I never heard that the shuttle service on Saturdays was canceled; perhaps I overlooked an email last semester. Either way, the proximity of the Riverside Terminal (it is only a 10 minute drive by car) creates an opportunity to provide a very useful shuttle service, at least for those commuting.

Most likely the original service was stopped because not enough students took advantage of it, I’m assuming. Running between 2 and 5 p.m. on Saturdays and Sundays probably did not draw the largest crowds. A shuttle service offered to commuters—students, faculty and staff—on weekdays during rush hour could draw much more interest. If anything, it would provide an alternative to the commuter rail station next to the club fields. Last Spring semester after one of the blizzards, a professor of mine had to cancel class because he commuted on the Fitchburg Line, which was closed because of the conditions. While I don’t recall the accessibility of the Green Line that day, another option could only have helped the situation.

Currently, there are only two ways for community members to use public transportation to commute in and out of the city—the commuter rail and the 553 express bus stop next to the train tracks—none of which are offered by the university. There are numerous shuttles on the weekends, but none offered for commuters. The weekend shuttles are useful, but in order to better assist the community, there must be some sort of commuter shuttle service to either Riverside Terminal or Harvard Square (or both). Students with unpaid internships, adjunct professors and staff members making their way to and from the city deserve more support from the university in their efforts to either come in for work, or further their education.
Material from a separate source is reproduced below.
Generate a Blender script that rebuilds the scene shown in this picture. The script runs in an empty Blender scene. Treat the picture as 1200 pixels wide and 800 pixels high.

These shuttles don’t even need to be offered forever at set times. If a survey were to go out to determine what times were best for people and where they need to be picked up each semester, that might work. Though if there was extreme interest, the schedule might become too complicated and the costs of the shuttle would likely be too high to be feasible.
Yet in our university’s ongoing efforts of improving our sustainability, more communal transportation will only help. Be it through an actual commuter shuttle to high-traffic public transit stops, or simply an easy method to create carpools and rideshares, much more can be provided to the community at large. But for now, I’ll continue to hope my car turns on each morning.